Maßlos wirkende Geschäftsgebaren im Fußball auf der Insel: Nach Everton wird auch Nottingham Forest mit Punktabzug bestraft. Die Finanzregeln könnten in der englischen Liga über die Tabelle entscheiden.

Von Sven Haist, London

Auch die Abschlusstabelle der Premier League ergibt sich am Saisonende durch die Summe aller Punkte. In dieser Saison geht es vor allem für die Klubs im Abstiegskampf jedoch wohl nicht nur darum, die meisten Zähler zu haben, sondern auch darum, die wenigsten abgezogen zu bekommen. Denn auf Druck der britischen Regierung, die mithilfe einer unabhängigen Aufsichtsbehörde das oft maßlos wirkende Geschäftsgebaren der Fußballvereine in Zukunft kontrollieren möchte, scheint die Premier League die eigenen Finanzregeln jetzt so stringent durchzusetzen wie nie.

Die Statuten erlauben den Klubs lediglich einen operativen Verlust von 105 Millionen Pfund innerhalb von drei Erstliga-Spielzeiten. Und das bringt immer mehr Vereine in arge Bedrängnis.

Als erstem Klub wurden dem FC Everton im November mit sofortiger Wirkung zehn Punkte gestrichen - wegen eines um 19,5 Millionen Pfund zu hohen Bilanzverlustes zwischen 2018 und 2022. Die Corona-Spielzeiten 2019/20 und 2020/21 wurden dabei gemittelt. Die Strafe reduzierte sich zwar nach Evertons Einspruch kürzlich auf sechs Punkte. Allerdings droht dem Klub für vermeintliche weitere Vergehen zwischen 2019 und 2023 in dieser Saison ein erneuter Punktabzug.
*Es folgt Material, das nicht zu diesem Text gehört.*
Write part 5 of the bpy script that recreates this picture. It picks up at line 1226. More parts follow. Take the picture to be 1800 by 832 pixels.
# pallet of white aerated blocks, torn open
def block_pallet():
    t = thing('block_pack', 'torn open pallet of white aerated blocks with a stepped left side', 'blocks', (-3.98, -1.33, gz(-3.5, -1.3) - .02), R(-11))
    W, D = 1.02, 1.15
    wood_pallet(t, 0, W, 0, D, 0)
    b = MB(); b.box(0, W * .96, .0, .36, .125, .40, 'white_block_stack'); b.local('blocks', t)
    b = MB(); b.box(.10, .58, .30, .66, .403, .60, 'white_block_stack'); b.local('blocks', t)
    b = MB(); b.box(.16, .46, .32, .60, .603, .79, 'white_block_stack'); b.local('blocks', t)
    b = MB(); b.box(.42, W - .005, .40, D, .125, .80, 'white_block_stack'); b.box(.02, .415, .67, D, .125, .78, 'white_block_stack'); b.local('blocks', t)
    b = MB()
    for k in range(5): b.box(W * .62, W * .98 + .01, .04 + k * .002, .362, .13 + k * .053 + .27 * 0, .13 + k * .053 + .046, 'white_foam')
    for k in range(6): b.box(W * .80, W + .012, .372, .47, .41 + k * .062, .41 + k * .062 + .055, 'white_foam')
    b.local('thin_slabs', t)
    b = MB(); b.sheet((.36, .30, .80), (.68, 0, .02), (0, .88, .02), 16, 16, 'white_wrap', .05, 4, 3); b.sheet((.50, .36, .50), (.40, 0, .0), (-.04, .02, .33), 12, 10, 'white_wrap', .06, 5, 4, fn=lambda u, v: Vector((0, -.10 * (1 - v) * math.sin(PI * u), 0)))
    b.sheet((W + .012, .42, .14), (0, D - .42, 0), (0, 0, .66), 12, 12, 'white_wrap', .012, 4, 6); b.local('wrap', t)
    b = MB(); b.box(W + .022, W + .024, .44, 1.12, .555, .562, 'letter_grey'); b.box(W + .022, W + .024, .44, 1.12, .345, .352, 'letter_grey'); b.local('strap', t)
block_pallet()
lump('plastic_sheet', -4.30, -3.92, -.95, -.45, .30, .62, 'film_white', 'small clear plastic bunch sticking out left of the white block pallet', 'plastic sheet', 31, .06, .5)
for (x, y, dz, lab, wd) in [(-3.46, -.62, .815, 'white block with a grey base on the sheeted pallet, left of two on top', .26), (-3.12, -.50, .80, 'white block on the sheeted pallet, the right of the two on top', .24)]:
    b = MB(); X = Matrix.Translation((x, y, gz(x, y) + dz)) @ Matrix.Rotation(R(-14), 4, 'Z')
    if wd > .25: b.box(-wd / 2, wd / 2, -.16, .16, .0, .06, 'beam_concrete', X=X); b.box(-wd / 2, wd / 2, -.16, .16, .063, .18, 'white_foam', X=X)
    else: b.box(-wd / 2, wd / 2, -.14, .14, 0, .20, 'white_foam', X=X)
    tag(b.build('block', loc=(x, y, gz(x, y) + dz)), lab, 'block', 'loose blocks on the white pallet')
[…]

Für denselben Zeitraum ist soeben Ligakonkurrent Nottingham Forest zu einem Vier-Punkte-Abzug verdonnert worden. Ein von der Premier League autonomes Entscheidungsgremium urteilte, Nottingham habe das erlaubte Verlustmaximum von in diesem Fall 61 Millionen Pfund um 34,5 Millionen Pfund überschritten. Die niedrigere Bemessungsgrenze ergibt sich, weil Nottingham zwei der drei relevanten Spielzeiten in der zweiten Liga verbrachte, wofür das Defizitlimit pro Saison um 22 Millionen herabgesetzt wird. Die Kommission wollte auch Nottingham sechs Punkte streichen, betonte aber das "Schuldeingeständnis und die Kooperation".

Von den Strafen könnte Luton Town profitieren

Die Strafen für Everton und Nottingham haben dramatischen Einfluss auf die Ausgangslage im Abstiegskampf. Lange sah es so aus, als müssten die Aufsteiger FC Burnley, Luton Town und Sheffield United direkt in die Zweitklassigkeit zurück. Nun rutschte Nottingham erstmals in der Saison auf einen Abstiegsplatz - und Everton liegt nur noch vier Punkte über dem Strich. Davon profitiert gerade Luton, das sich nach jetzigem Stand um einen Punkt in der Liga halten würde.

Die Finanzdebatten wirken derzeit manchmal sogar spannender als die Spiele. So etwa der 50 Seiten lange Report zum Fall Nottingham Forest: Im Kern geht es um den Spielerwechsel des Nottingham-Angreifers Brennan Johnson zu Tottenham Hotspur im vorigen Sommer. Nachdem sich Nottingham in der Saison nach dem Aufstieg 2022 für rund 200 Millionen Euro Ablöse 26 Spieler quasi ohne Gegenerlöse gekauft hatte, musste der Klub dringend bis zum 30. Juni 2023 Transfereinnahmen generieren, um die Bilanz auszugleichen.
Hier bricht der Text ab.